Scaling up vs. scaling out

Interesting post on scaling up vs. scaling out from Jay Pipes.

Worth reading if you plan to build the next killer site using MySQL.

There in an interesting comment in the post:

Anyone who wants to design their database architecture so that it’ll allow them to inexpensively grow from one box rank nothing to the top ten or hundred sites on the net should start out by designing it to handle slightly out of date data from replication slaves, know how to load balance to slaves for all read queries and if at all possible to design it so that chunks of data (batches of users, accounts, whatever) can go on different servers. You can do this from day one using virtualisation, proving the architecture when you’re small. It’s a LOT easier than doing it while load is doubling every few months!

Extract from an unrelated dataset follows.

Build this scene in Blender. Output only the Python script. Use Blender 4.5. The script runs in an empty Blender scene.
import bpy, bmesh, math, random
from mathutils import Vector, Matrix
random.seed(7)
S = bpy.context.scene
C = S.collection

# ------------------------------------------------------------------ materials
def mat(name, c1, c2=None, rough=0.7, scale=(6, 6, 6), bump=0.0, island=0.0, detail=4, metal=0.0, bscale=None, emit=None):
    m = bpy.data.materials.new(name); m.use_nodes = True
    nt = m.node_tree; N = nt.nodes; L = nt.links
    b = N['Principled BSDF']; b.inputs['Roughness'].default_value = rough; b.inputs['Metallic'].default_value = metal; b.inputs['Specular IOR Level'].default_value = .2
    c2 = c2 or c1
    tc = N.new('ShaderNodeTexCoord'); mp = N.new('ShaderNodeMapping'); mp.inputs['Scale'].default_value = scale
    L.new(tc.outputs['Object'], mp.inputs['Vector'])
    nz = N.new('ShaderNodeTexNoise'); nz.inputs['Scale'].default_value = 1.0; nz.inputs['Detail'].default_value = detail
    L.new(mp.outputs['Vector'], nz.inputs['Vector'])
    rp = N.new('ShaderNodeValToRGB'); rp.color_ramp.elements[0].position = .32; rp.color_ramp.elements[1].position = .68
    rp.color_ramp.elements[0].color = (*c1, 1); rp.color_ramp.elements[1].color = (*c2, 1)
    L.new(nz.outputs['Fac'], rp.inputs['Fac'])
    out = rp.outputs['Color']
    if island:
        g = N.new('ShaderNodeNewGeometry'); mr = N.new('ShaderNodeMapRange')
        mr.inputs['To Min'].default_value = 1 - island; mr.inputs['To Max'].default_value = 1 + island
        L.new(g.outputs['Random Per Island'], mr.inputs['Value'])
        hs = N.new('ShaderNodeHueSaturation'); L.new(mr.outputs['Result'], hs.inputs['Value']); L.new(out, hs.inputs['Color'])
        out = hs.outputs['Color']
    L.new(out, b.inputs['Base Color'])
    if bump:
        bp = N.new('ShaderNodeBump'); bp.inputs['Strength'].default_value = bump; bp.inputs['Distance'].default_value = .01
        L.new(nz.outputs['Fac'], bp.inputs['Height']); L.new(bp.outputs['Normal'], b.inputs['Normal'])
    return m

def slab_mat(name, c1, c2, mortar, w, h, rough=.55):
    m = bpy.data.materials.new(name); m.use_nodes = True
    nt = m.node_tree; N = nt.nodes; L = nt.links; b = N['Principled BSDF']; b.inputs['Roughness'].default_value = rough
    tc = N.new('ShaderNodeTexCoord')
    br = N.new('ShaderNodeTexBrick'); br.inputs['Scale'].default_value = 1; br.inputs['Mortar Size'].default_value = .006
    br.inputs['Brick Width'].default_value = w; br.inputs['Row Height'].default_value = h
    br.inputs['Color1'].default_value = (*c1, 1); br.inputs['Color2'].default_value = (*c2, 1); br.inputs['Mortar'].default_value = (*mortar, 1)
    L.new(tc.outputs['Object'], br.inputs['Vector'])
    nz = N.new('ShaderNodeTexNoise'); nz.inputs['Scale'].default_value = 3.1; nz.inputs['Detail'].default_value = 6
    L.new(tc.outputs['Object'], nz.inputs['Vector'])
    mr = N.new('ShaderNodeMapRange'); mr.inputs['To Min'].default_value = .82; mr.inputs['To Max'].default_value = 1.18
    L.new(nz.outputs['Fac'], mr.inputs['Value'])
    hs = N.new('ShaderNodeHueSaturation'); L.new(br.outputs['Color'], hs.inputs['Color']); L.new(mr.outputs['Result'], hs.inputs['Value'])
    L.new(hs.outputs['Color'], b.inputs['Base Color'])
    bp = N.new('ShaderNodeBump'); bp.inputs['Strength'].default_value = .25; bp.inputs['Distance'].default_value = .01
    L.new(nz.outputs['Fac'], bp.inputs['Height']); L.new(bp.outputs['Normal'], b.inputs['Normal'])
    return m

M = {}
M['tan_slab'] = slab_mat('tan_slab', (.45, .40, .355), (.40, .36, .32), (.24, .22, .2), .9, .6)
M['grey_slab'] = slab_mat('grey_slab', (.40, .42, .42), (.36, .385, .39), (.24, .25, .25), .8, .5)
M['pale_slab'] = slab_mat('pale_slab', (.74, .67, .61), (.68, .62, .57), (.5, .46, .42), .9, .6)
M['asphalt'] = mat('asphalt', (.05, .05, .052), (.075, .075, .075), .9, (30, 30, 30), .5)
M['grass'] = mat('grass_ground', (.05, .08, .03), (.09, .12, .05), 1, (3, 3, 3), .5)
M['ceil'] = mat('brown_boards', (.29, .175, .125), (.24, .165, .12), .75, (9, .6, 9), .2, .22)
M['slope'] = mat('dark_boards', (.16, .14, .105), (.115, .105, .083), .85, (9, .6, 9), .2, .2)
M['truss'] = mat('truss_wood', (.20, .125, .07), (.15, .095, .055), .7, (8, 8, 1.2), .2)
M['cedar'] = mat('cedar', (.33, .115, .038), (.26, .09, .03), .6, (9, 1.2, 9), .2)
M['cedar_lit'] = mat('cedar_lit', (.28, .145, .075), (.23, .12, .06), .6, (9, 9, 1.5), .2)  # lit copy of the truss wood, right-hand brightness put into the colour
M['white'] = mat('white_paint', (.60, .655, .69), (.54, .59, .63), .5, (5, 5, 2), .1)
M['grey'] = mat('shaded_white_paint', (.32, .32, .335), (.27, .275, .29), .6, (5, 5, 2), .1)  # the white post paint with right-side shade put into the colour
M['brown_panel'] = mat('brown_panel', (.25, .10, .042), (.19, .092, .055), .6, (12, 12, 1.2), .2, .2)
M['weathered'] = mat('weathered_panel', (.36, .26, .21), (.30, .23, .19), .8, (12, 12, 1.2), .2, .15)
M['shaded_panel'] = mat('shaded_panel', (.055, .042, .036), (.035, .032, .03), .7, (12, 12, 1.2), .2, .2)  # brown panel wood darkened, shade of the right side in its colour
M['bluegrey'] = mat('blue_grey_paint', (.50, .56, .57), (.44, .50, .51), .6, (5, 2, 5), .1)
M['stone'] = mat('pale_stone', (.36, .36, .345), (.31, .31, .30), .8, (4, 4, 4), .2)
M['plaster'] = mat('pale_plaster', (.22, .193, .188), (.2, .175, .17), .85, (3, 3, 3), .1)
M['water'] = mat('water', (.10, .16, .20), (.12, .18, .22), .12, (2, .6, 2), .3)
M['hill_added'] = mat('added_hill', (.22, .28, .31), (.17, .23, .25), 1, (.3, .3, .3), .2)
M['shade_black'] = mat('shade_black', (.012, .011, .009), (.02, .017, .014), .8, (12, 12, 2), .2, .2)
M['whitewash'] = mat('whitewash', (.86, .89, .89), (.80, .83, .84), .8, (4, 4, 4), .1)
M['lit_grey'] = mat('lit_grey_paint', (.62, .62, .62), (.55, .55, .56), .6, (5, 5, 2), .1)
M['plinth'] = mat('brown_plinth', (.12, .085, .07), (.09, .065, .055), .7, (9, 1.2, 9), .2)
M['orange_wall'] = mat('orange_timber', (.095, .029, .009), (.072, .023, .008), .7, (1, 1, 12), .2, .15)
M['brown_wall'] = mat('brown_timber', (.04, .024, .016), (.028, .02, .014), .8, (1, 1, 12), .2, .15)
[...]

I used to think that using replication slaves as read servers to take the load off the master server was a good idea. I am not so sure now given past experience. The issue is that replication slaves will fall behind if there is any kind of load on them, which will happen because they have to support both the same write load as the master and very likely a great read load too. Things are further stacked against you because slaves are usually underpowered compared to the master (who wants to use their best machines for slaves, right?) and the replication write thread runs as a single thread, whereas there are multiple write threads on the master.

I now think it is much better to use the replication slaves as hot backups for the master should the master fail (using similar machines for the master and the slaves), and shard your data to scale out.